> _What to do_: Using the listing below, copy every line that mentions "script".
——————————
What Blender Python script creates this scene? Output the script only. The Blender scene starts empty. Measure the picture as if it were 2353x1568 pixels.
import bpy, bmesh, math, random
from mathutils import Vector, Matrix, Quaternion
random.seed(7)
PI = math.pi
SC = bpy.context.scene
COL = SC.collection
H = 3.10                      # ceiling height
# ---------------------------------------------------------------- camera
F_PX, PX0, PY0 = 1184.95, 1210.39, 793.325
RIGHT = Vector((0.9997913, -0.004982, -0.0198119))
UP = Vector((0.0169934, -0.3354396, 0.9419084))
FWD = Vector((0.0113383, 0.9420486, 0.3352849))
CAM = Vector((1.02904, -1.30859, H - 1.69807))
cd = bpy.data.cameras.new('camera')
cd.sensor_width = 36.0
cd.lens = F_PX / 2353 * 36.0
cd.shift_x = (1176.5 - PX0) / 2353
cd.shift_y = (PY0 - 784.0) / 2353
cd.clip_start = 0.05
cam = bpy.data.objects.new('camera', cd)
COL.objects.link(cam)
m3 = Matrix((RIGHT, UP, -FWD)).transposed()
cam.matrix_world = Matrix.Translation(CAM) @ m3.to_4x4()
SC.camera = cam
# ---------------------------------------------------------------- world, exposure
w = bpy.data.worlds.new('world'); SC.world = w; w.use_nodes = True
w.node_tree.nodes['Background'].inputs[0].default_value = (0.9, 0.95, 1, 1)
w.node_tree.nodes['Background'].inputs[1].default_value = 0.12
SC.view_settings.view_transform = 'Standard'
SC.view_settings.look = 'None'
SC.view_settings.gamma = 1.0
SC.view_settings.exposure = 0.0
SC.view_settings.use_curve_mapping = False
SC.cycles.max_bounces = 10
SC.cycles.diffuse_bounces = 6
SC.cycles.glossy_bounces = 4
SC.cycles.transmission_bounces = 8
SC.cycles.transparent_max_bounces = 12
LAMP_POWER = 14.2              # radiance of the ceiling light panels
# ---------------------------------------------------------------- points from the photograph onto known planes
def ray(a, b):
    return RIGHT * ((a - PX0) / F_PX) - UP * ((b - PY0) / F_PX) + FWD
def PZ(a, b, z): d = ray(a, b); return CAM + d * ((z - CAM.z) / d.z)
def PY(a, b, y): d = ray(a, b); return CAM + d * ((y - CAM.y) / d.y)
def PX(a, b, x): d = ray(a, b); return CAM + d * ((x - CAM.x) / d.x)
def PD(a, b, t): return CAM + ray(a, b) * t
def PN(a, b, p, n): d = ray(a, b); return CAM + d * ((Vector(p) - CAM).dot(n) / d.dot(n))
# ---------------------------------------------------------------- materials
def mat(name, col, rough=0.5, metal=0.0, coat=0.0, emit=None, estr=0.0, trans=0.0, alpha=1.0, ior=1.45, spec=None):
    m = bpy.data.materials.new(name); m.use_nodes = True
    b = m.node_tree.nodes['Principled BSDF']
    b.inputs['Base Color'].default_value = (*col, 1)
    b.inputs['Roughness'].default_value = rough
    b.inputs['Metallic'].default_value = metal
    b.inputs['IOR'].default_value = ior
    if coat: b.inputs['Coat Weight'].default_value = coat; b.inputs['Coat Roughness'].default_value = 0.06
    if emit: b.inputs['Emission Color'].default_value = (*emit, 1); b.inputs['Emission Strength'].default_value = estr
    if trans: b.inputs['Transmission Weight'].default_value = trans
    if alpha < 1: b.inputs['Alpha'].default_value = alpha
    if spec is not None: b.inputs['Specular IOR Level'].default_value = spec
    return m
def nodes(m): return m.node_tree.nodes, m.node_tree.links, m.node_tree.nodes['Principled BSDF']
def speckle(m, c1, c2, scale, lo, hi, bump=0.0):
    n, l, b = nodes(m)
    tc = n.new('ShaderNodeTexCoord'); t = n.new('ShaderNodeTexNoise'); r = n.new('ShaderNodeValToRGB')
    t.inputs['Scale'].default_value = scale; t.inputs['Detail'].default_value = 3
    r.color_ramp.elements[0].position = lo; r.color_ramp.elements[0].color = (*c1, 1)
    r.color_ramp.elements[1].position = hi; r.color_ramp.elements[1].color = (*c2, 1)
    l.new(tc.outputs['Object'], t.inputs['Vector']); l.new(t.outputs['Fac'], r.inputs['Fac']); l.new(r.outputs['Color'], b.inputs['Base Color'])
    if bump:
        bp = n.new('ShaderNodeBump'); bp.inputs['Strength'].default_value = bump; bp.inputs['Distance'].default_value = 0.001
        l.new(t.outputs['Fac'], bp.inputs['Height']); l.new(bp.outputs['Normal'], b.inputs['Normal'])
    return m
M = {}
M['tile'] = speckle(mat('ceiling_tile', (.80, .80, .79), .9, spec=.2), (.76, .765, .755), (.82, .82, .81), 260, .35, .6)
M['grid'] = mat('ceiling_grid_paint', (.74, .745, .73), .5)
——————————
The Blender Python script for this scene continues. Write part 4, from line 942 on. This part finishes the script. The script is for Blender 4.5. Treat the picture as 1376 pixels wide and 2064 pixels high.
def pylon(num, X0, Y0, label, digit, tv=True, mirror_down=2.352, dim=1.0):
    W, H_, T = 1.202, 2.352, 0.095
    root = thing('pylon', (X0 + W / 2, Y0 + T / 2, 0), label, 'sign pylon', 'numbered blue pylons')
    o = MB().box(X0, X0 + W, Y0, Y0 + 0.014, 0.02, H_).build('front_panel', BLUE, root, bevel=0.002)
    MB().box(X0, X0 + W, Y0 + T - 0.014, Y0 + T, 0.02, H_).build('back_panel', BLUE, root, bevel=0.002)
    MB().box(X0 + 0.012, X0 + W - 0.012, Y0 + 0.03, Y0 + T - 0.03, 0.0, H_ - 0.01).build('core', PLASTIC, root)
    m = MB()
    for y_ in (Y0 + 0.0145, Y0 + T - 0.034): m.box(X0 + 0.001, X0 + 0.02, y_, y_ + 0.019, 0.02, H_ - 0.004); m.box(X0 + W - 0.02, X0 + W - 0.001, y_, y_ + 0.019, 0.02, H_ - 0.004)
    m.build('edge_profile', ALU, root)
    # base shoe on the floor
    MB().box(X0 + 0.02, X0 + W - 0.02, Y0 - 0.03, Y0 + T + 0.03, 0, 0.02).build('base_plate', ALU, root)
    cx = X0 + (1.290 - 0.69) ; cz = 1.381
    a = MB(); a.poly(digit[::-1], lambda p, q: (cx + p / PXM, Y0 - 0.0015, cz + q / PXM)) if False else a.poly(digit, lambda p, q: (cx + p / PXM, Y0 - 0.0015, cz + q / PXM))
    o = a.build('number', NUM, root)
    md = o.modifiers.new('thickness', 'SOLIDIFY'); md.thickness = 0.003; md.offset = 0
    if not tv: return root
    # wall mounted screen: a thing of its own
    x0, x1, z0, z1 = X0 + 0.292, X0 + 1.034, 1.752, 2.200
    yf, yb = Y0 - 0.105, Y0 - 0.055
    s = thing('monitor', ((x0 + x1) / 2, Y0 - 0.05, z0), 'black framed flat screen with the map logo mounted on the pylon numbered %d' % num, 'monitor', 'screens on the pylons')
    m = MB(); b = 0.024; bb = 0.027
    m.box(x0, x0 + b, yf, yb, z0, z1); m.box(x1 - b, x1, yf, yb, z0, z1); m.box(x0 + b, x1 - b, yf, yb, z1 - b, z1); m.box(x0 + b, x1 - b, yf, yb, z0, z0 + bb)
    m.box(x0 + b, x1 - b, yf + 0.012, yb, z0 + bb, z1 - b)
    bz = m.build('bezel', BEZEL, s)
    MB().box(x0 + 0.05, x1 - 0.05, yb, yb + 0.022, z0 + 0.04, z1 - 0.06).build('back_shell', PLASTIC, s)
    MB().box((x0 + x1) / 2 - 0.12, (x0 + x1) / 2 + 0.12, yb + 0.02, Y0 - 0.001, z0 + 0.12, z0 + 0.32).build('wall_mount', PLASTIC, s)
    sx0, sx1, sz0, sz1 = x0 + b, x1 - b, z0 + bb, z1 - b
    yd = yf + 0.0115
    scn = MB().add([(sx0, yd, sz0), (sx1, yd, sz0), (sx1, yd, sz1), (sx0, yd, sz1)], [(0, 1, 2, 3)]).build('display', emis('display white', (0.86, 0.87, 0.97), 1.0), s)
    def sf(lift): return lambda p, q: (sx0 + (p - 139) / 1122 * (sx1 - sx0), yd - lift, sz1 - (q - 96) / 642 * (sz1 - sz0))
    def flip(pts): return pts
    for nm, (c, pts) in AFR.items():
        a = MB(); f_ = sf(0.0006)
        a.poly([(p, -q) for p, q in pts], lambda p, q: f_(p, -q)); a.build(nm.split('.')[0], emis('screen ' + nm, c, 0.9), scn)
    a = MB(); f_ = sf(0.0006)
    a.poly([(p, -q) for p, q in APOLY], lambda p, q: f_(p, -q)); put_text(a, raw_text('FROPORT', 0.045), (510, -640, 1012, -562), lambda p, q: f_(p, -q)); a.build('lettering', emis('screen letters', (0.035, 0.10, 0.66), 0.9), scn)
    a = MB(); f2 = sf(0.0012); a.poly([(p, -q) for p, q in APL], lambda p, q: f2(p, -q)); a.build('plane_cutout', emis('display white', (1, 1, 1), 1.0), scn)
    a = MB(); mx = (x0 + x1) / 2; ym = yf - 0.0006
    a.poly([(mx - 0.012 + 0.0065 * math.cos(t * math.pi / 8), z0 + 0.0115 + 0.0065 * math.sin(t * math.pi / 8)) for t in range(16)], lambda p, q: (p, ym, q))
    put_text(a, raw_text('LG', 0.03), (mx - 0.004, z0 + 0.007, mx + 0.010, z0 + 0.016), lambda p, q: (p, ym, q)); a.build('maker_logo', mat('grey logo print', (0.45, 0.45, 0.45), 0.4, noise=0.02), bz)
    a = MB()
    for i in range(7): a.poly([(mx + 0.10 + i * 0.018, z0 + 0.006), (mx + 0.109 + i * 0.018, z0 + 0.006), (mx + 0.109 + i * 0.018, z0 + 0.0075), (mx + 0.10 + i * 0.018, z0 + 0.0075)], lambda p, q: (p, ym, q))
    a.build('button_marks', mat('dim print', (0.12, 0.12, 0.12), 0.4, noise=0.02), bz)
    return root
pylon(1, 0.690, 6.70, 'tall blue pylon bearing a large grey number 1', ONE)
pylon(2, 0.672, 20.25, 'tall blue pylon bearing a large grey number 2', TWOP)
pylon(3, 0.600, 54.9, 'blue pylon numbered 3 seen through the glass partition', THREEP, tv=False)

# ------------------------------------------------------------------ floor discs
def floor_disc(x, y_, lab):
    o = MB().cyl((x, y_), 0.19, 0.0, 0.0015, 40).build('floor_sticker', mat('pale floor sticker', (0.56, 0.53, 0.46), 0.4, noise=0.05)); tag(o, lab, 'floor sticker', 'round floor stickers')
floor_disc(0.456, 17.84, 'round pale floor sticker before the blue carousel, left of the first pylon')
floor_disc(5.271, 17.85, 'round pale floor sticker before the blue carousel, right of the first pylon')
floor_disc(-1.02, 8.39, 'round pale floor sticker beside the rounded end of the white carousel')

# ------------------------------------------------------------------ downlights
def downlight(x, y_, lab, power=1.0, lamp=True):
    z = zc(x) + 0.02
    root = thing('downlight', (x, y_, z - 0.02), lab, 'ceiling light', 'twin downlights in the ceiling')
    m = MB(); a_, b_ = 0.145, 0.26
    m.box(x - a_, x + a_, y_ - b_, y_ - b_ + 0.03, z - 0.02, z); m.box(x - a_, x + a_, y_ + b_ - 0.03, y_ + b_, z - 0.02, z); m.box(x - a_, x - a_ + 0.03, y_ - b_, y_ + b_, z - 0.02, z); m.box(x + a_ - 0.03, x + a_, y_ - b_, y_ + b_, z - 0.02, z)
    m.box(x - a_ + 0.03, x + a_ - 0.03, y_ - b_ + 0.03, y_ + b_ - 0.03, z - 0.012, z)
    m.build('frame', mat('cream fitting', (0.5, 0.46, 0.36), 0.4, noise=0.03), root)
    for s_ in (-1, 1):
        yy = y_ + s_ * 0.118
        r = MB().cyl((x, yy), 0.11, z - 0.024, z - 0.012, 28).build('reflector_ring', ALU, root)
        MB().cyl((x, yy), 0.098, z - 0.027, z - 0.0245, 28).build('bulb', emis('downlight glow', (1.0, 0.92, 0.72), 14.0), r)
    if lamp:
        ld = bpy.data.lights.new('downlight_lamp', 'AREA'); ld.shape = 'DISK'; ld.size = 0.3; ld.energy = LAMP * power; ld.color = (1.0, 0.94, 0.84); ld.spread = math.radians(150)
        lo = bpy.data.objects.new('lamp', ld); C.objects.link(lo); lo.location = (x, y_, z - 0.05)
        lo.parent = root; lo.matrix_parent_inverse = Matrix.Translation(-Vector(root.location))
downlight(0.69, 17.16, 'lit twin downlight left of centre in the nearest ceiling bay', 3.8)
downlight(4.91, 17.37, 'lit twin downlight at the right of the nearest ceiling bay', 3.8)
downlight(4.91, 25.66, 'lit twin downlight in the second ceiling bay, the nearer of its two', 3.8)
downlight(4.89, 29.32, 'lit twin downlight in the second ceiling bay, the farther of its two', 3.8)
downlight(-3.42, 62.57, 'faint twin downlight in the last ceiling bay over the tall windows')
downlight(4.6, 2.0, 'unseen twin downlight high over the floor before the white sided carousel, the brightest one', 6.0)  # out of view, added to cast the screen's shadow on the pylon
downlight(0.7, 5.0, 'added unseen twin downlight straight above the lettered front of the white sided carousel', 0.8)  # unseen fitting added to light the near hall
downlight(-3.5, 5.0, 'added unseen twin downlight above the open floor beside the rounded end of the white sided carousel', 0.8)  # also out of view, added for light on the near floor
——————————
> _Task response_:
What Blender Python script creates this scene? Output the script only. The Blender scene starts empty. Measure the picture as if it were 2353x1568 pixels.
The Blender Python script for this scene continues. Write part 4, from line 942 on. This part finishes the script. The script is for Blender 4.5. Treat the picture as 1376 pixels wide and 2064 pixels high.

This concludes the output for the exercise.